*TASK STATEMENT*:
Your task is to locate every line holding the string "scene" and to copy each of them.

-- Begin --

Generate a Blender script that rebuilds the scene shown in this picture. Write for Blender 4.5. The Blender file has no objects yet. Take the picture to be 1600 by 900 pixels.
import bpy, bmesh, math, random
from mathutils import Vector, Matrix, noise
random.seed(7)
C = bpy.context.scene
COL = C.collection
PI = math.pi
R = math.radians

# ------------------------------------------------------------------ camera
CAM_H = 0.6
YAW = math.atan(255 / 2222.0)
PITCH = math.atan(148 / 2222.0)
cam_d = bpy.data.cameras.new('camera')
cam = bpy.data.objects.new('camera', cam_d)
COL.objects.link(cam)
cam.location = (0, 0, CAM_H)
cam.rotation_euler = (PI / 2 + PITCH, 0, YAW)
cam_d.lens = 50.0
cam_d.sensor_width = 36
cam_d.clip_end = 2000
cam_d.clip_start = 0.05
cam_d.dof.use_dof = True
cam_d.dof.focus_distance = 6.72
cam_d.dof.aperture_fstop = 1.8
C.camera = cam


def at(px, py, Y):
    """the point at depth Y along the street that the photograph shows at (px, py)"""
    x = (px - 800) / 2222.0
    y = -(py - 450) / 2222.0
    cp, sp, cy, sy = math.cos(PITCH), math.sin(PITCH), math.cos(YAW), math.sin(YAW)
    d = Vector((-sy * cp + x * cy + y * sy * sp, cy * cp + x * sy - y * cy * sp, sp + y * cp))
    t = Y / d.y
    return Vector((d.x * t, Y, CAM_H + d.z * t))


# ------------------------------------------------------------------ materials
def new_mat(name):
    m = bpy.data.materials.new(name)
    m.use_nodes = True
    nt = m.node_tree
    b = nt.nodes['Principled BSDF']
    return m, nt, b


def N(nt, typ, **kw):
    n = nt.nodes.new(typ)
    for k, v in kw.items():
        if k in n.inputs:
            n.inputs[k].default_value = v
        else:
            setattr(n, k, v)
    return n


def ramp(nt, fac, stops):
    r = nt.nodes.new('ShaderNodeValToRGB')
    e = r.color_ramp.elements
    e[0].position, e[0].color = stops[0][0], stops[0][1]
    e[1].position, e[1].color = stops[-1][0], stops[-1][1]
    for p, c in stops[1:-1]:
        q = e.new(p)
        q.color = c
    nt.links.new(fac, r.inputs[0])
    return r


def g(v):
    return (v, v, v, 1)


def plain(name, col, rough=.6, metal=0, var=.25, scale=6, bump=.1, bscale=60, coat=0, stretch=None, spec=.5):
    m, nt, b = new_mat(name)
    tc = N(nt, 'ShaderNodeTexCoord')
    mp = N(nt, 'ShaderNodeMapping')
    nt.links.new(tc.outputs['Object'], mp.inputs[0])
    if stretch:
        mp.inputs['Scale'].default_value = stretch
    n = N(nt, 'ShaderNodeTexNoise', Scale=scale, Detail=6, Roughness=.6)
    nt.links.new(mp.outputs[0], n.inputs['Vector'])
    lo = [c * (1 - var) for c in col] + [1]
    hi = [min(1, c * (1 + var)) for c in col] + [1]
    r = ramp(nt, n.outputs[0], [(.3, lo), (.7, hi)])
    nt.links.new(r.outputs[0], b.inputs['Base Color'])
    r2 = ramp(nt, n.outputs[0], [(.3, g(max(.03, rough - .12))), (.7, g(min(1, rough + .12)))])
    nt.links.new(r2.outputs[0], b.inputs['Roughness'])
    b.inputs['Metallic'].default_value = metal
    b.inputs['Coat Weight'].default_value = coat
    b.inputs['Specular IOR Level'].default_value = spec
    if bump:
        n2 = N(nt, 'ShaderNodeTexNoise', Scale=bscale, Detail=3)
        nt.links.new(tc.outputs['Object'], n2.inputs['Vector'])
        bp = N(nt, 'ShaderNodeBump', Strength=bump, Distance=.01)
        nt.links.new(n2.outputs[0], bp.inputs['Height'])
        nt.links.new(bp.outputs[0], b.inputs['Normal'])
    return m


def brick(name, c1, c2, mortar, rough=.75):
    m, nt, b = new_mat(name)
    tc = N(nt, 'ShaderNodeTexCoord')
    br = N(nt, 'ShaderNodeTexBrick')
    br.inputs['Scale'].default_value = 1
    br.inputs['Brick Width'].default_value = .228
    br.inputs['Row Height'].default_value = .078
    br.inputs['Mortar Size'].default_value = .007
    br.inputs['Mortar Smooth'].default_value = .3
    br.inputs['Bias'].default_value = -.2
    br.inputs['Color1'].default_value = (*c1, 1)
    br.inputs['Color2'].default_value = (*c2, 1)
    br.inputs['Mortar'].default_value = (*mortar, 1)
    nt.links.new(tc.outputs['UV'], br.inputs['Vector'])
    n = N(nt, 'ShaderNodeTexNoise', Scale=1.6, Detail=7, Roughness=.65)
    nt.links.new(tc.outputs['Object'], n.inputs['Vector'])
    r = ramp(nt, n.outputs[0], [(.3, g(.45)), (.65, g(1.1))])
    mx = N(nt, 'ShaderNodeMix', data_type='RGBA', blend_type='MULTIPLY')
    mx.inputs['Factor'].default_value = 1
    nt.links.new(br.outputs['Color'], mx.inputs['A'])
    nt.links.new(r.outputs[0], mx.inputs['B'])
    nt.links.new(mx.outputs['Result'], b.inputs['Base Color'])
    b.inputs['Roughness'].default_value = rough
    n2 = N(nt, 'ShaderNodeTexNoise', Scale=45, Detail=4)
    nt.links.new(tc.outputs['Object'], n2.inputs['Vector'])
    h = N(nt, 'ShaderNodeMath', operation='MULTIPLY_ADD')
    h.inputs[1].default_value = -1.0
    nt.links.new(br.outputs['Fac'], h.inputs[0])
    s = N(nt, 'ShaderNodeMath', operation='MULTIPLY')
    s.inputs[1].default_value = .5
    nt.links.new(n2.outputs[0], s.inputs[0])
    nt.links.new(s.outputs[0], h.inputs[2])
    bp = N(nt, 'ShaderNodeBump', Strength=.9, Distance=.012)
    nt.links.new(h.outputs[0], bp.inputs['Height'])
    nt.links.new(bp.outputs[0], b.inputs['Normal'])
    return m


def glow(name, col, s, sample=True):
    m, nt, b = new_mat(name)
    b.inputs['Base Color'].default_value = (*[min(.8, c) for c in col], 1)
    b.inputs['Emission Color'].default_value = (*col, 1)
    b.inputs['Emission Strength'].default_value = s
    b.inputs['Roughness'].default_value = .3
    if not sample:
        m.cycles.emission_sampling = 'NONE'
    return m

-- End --

*RESPONSE*:
Generate a Blender script that rebuilds the scene shown in this picture. Write for Blender 4.5. The Blender file has no objects yet. Take the picture to be 1600 by 900 pixels.
C = bpy.context.scene